Middleburg Review: ‘Rustin’

Colman Domingo Brings A Forgotten Civil Rights Icon To Life

Biographical dramas, biopics, are the coal that drives the engine of awards season. It can be a bit of a drag watching so many that fail to find new ways to present the information of a subject’s life, because they ALL center on fascinating, worthy people at their core. Netflix’s Rustin is slightly different, though. While the presentation by director George C. Wolfe is indeed very by-the-book, its subject is someone who most people have never heard of even as his chief accomplishment, the March On Washington, is something we all know as pivotal to the civil rights movement.
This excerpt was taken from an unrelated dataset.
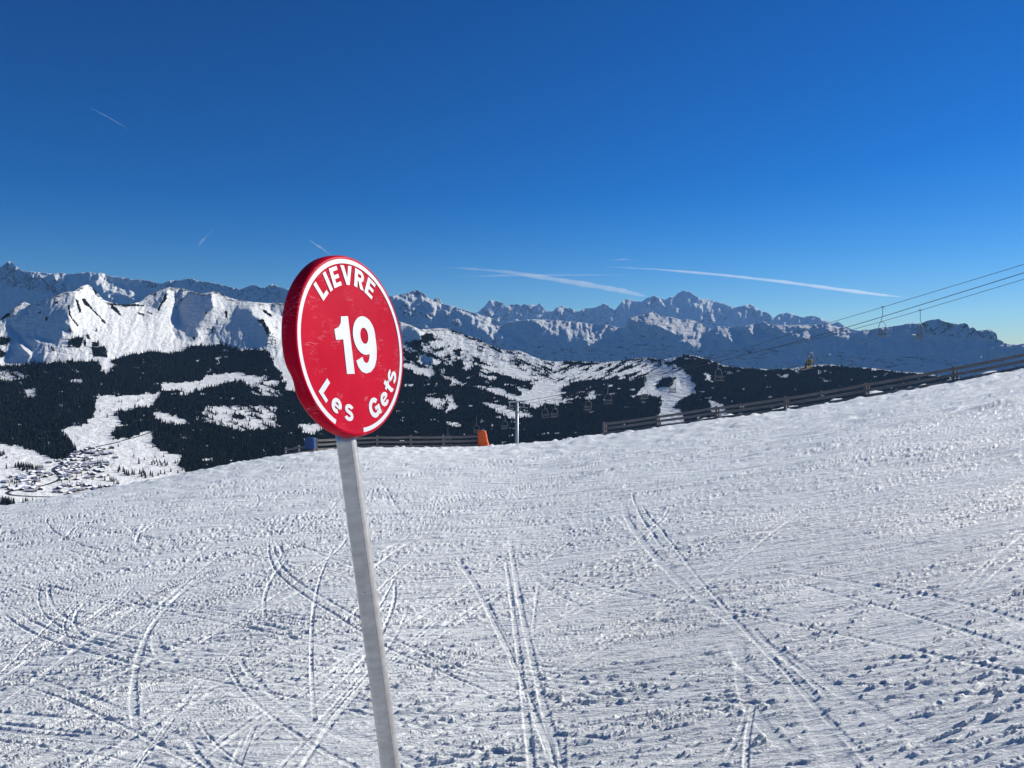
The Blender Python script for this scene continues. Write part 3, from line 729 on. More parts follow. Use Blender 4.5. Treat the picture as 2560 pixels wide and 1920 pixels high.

Rustin shares something else in common with other biopics, and that’s an incredible lead performance. Colman Domingo enters the Oscar season race for his portrayal of Bayard Rustin, a man whose efforts have largely been erased from history. We all know the 1963 March On Washington and the iconic “I Have A Dream” speech by Martin Luther King Jr.(Aml Ameen), a close personal friend of Rustin’s, but without Rustin’s leadership, coordination, and political savvy it might never have gotten off the ground.

In 1960, Rustin is a major player in the civil rights movement, working closely with the NAACP (led by Roy Wilkins, oddly played by Chris Rock) and his good friend MLK. Rustin’s plan for a large-scale display of civil disobedience is shelved by a threat to reveal his homosexuality to the world. Rustin gambles it’ll all work out; it doesn’t, however, and he’s basically removed from the movement, feeling betrayed by MLK who did nothing to support him.

Set largely in 1963, the year of the March, Rustin follows a strict, formulaic approach. It’s easy to see why, as Julian Breece and Dustin Lance Black’s screenplay is meant to inform an audience who have likely never heard of Bayard Rustin before. They don’t know his struggle as a gay Black man, fighting for civil rights that he will only be able to see the benefits from in one respect, but not another. And yet Rustin couldn’t sit back and watch as the horrific perpetrated against Black people continued. He decided to reignite his plan for the March with or without the help of the NAACP. However, he would absolutely need to reconnect with his old friend MLK to pull off the 100,000-person, two-day event meant to force change in Washington.

Wolfe is a playwright at heart, and his film projects can feel a bit stagey and static. Rustin is no different, despite Branford Marsalis’ jazzy score. A clunky screenplay full of oddly-placed monologues and emotional shortcuts do Domingo few favors, and yet the actor prevails tremendously. The film is at its strongest when Domingo is in the center of the action, capturing Rustin’s natural charm and charisma that disarms those who might stand opposed to him, otherwise. Rustin is left to navigate the hypocrisy of civil rights leaders and their homophobia. And while a love triangle between Rustin, a staffer, and a fellow group leader is handled with kid gloves, it is nonetheless fascinating to watch Rustin negotiate his queerness in private and in public.

Rustin is always his whole, true self, which rubs a lot of people the wrong way. If he had chosen to stay quiet and closeted, Rustin’s goals would’ve been achieved much earlier, but his story would be less remarkable. It’s that he refused to hide his homosexuality and still was able to overcome the bigotry to achieve something earth-shattering that is so moving about his story. Rustin might not be the extraordinary work that Bayard Rustin truly deserves. It shows flashes of greatness here and there, but they never coalesce into a consistent whole. The one consistently great aspect to Rustin is Domingo, with a towering performance that makes you believe this one man could pull off such a herculean effort. It also makes you wonder the strings that had to be pulled to keep such a pioneering figure out of the history books.

Rustin opens in select theaters on November 3rd, followed by Netflix streaming on November 17th.